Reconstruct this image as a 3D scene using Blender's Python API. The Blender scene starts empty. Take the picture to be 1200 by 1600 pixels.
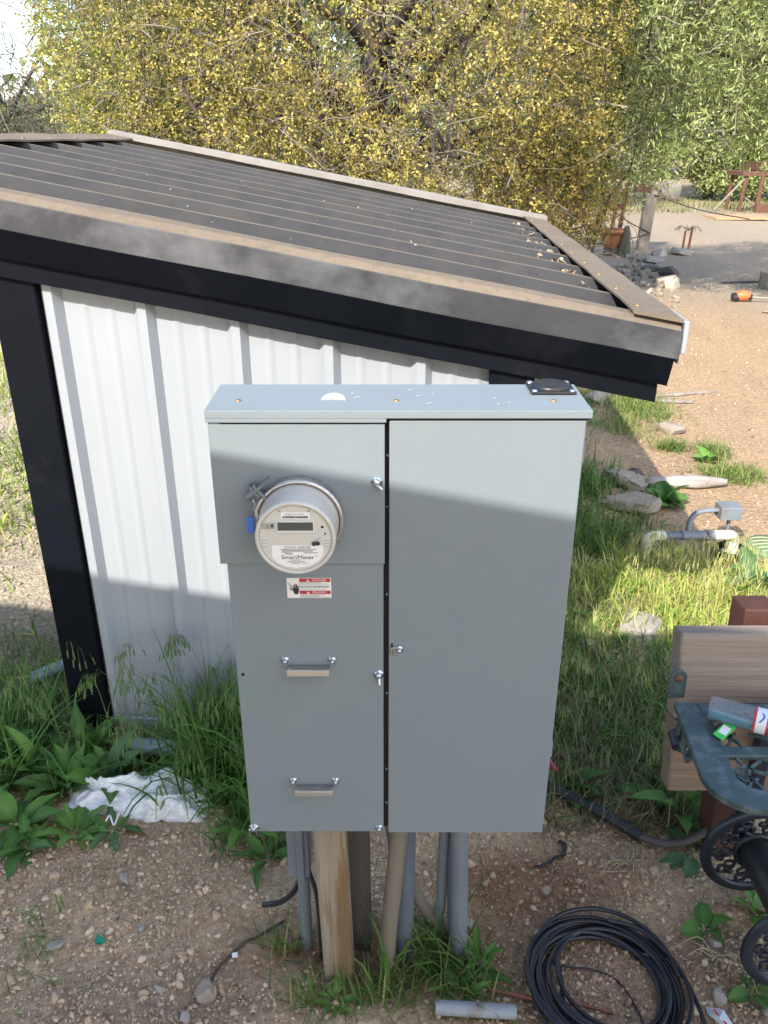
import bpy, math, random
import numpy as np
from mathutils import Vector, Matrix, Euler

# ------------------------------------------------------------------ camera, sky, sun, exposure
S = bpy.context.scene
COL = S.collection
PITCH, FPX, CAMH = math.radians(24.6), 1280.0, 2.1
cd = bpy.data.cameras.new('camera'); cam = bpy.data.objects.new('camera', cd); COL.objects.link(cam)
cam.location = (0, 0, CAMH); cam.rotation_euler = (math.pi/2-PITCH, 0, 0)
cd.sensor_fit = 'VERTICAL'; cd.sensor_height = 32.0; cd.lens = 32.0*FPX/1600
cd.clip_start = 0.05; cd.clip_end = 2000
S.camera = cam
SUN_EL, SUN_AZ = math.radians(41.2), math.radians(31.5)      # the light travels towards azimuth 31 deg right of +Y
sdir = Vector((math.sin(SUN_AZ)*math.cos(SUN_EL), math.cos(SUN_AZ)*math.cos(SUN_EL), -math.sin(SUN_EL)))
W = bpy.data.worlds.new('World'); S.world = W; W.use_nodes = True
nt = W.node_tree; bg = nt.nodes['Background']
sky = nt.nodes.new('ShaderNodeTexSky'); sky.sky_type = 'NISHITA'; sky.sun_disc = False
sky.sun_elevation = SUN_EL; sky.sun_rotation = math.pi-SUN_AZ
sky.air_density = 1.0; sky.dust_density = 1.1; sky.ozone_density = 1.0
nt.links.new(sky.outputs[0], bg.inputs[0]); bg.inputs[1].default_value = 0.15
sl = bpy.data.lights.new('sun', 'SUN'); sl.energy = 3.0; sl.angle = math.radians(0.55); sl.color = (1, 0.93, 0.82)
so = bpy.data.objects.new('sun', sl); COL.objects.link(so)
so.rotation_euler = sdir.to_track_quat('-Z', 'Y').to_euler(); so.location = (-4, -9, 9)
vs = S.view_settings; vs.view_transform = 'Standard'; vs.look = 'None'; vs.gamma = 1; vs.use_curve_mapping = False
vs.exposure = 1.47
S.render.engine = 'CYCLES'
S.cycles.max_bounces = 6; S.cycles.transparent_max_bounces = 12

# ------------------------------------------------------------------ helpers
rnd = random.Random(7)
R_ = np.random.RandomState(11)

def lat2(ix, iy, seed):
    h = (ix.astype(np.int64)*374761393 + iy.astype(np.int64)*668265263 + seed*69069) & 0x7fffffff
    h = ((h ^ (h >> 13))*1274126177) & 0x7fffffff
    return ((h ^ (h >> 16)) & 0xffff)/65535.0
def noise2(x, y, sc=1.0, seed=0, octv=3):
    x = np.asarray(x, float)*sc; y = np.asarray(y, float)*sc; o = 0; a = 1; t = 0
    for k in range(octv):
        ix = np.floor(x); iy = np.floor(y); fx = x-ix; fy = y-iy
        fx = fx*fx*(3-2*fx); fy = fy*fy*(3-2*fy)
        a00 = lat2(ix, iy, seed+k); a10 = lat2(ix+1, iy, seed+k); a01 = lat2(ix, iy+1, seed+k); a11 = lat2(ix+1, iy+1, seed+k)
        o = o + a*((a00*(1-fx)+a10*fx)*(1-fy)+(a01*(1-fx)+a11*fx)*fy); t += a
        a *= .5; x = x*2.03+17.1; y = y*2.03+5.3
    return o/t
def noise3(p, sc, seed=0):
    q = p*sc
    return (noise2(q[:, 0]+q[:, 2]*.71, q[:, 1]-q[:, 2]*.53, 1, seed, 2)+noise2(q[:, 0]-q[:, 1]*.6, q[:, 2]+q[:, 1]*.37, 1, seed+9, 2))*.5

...

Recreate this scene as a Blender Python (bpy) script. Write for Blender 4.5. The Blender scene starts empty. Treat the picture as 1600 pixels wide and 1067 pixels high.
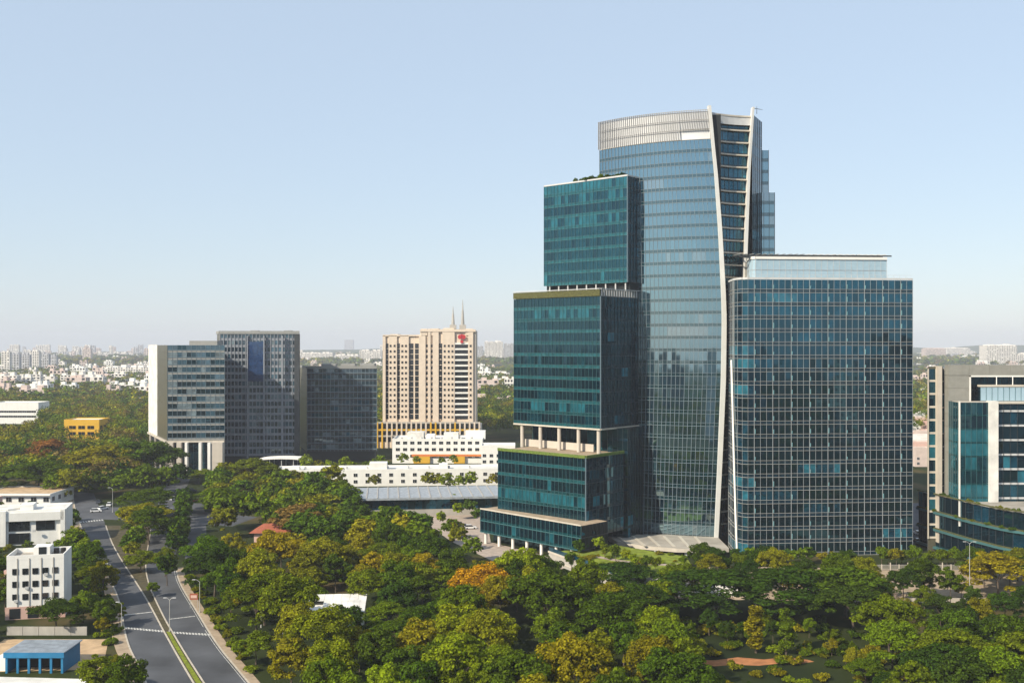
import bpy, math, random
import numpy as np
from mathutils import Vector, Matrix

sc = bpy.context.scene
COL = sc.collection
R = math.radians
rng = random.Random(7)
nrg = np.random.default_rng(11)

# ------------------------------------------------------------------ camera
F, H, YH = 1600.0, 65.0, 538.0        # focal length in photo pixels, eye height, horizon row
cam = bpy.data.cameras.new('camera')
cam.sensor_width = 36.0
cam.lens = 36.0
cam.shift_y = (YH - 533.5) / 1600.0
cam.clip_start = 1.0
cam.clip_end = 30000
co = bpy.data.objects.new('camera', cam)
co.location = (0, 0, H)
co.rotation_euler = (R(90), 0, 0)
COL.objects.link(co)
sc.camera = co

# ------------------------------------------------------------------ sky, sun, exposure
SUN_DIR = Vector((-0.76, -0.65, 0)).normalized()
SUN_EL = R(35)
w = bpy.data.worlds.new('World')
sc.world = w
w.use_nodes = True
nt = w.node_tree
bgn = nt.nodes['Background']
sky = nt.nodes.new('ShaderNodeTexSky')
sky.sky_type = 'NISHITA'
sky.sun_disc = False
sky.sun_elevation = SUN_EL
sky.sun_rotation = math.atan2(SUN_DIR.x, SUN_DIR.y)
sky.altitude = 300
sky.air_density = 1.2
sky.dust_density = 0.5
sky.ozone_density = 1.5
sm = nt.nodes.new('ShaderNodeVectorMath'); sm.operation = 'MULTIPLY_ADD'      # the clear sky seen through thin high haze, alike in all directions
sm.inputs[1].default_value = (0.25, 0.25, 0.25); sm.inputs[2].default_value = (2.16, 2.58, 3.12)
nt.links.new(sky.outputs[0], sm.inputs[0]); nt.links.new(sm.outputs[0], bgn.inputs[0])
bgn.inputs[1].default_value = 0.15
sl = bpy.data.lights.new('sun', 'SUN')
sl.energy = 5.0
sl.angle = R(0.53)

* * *

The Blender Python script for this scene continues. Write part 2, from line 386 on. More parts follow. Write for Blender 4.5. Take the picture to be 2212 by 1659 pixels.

• _Work to complete_: Pictures stay out: repeat exactly only the lines from the one with "Recreate this scene" through the one with "nrg = np.random.default_rng(11)".

• _Right answer_:
Recreate this scene as a Blender Python (bpy) script. Write for Blender 4.5. The Blender scene starts empty. Treat the picture as 1600 pixels wide and 1067 pixels high.
import bpy, math, random
import numpy as np
from mathutils import Vector, Matrix

sc = bpy.context.scene
COL = sc.collection
R = math.radians
rng = random.Random(7)
nrg = np.random.default_rng(11)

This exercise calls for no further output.